During his presidential campaign, Trump frequently promised he would label the People’s Republic a currency manipulator as retaliation for its predatory trade practices. This didn’t make much sense, since China stopped pushing down the value of the yuan in order to boost exports a long time ago. Recently, Beijing has been busy doing the exact opposite, burning through its foreign exchange reserves in order to prevent its currency from collapsing as the economy slows and wealthy investors spirit money out of the country. As with so many things, Trump’s aggrieved, jingoistic view of the world was stuck in a time warp.

Tagging China as a currency manipulator, which Trump said he would do on the first day of his term, wouldn’t have had many practical consequences. But the largely symbolic gesture would still have increased tensions between the world’s two most important economic powers, who will need to cooperate on matters like containing North Korea’s nuclear ambitions. It would have been, you know, suboptimal.

Trump backed off his Day 1 vow shortly before inauguration. And happily, it now seems we may not be heading down that route at all. According to the Wall Street Journal, the White House’s National Trade Council is eyeing a plan that would address currency manipulation generally without aiming at China specifically by deeming the practice an unfair subsidy. That will allow individual companies that feel they’ve been hurt as a result of currency manipulation by China, or by any other country, to bring complaints before the Commerce Department and ask for countervailing tariffs. So, if steelmaker Nucor one day decided Beijing’s currency practices were giving its competition in Shenzhen an unfair edge, it could go to Washington and ask the government to slap a tariff on imported rebar and sheet metal.*

This idea has been kicking around mainstream policy circles for a while. C. Fred Bergsten and Joseph Gagnon proposed it back during 2012, for instance, in a report published by the Petersen Institute for International Economics, an old pillar of D.C.’s free trade–loving establishment. There are at least a couple reasons to like the concept.

First, it doesn’t just target China. Four years ago, Bergsten and Gagnon identified more than 20 different countries they believed were guilty of currency manipulation, from European exporters like Switzerland, petro-states, and a bevy of Asian nations including South Korea and Japan. There was no reason to let them off the hook while singling out Beijing.

Second, the move wouldn’t penalize China, or anybody else, for crimes that exist purely in the mind of Donald Trump. In order to win countervailing duties, companies would need to show that currency manipulation was actually happening and that their business had been harmed by it. That means, given the realities of 2017, it won’t cause any pointless conflict.
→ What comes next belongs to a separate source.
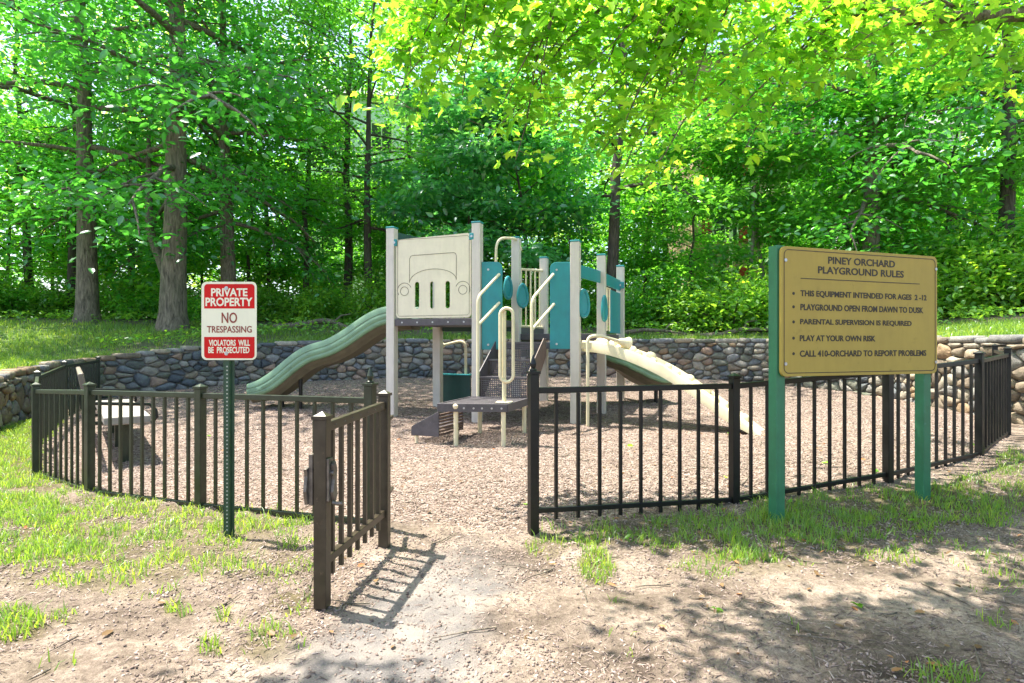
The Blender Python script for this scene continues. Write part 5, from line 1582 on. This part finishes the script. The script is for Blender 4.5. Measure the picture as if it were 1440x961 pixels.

“On my reading,—and I’m a hawk—there’s not much manipulation right now, and certainly not in China,” Bergsten told me, adding that it was still a worth trying to deter the practice from coming back. “It’s a good thing to put this remedy in place. But it might not lead to many actionable cases, at least in the near future.”

There are also downsides to the idea. For starters, it might not be legal. According to Bergsten, U.S. law doesn’t explicitly say whether the Commerce Department is allowed to treat currency manipulation as an illegal subsidy. The World Trade Organization’s rules are also murky on that point, he says, meaning the administration’s new approach would likely be challenged. “If the U.S. starts doing cases of this type, it will undoubtedly be contested in front of the WTO,” Bergsten told me. At that point, the administration will have to decide whether to back off its plan or defend it.

Finally, if China ever did start manipulating the value of its currency down again, letting companies complain about it to the Commerce Department might be an inadequate response. As the 2012 report put it:

Countervailing duties offer sector-specific or microeconomic response to the across-the-board macroeconomic problem of currency manipulation. All CVDs now in force in the United States cover only $7 billion of imports, a tiny share of total trade. Hence they are less than an ideal solution.

At the moment, though, the actual modesty of this proposal is kind of comforting. Team Trump is looking for a way to make good on the president’s vow to get tough on currency manipulation, real or imagined, without causing needless havoc. It’s a faint and welcome sign of sanity.

*Correction, Feb. 15, 2017: This post originally misspelled Shenzhen.